JAKARTA – Badan Pemeriksa Keuangan (BPK) mengendus hal yang tidak beres dalam Laporan Keuangan Penyelenggaran Ibadah Haji Tahun 2008. Hasil audit lembaga pemeriksa tersebut menemukan sejumlah kerugian dan pemborosan dalam pelaksanaan haji tahun lalu oleh Departemen Agama (Depag).
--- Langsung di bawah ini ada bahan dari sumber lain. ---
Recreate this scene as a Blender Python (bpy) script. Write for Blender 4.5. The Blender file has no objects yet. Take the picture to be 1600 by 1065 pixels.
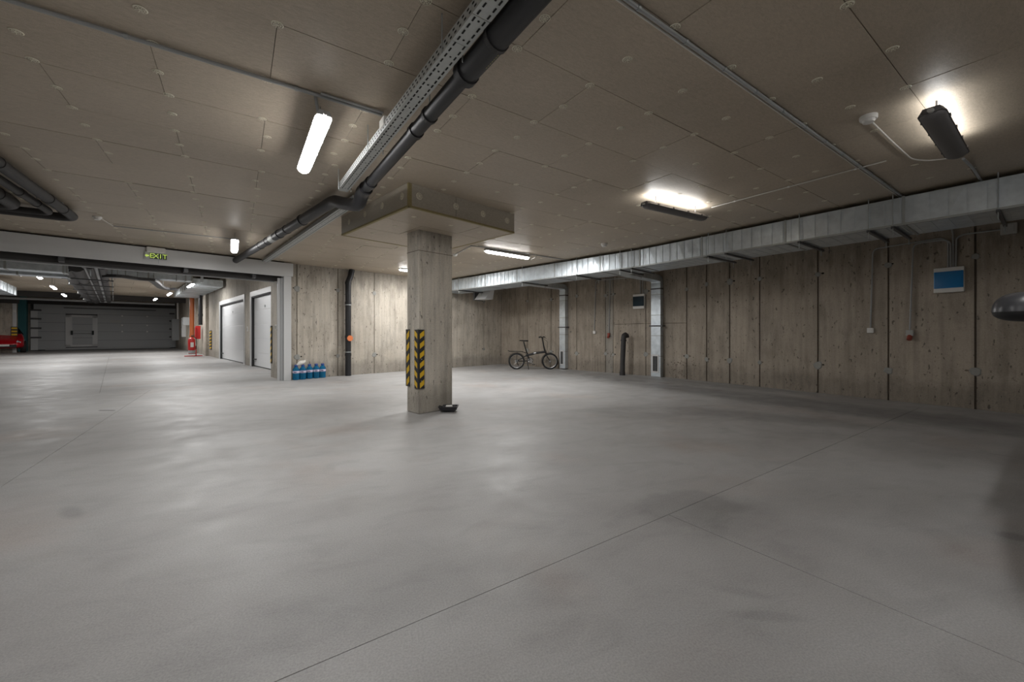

Semua kerugian dan pemborosan itu akibat adanya kelemahan atas sistem pengendalian internal. Contohnya, kerugian selisih kurs biaya penyelenggaraan haji sebesar Rp 5,45 miliar. Kemudian, setoran biaya haji senilai USS 91.300 dan beban operasional dalam aplikasi Fisahaj senilai US$5,07 juta
Pemborosan itu terjadi lantaran terdapat pembayaran ganda Naqobah untuk pengangkutan jamaah haji dari pemondokan ke Bandara Amir Muhamad Bin Abdul Aziz, Madinah sebesar Rp 913,61 juta. Lalu, pemborosan atas pembayaran biaya akomodasi dan konsumsi petugas haji senilai Rp 203,25 juta di Embarkasi Jakarta.

Itu sebabnya, BPK menjatuhkan status disclaimer atau tidak memberikan pendapat atas Laporan Keuangan Penyelenggaraan Haji 2008. BPK juga menilai pelaksanaan haji tahun lalu belum sepenuhnya efektif.

Itu berarti, masih banyak kelemahan di sana-sini. Terutama, standar pelayanan minimum penyelenggaraan haji pada setiap embarkasi belum diterapkan. “Juga belum disusun kebijakan strategis tentang pola pemondokan, dan standar baku transportasi darat dan udara,” kata Ketua BPK Anwar Nasution di Jakarta, Selasa (21/4).

Direktur Jenderal Penyelengaraan Haji dan Umroh Depag Slamet Riatno mengaku belum menerima hasil pemeriksaan BPK tersebut. Tentunya, kami menyambut baik. Tapi, rasanya laporan keuangan tentang haji sudah semakin baik,” ujarnya kepada KONTAN kemarin.

Setiap tahun, Depag mengaku selalu dan terus membenahi laporan keuangan mengenai penyelenggaraan haji.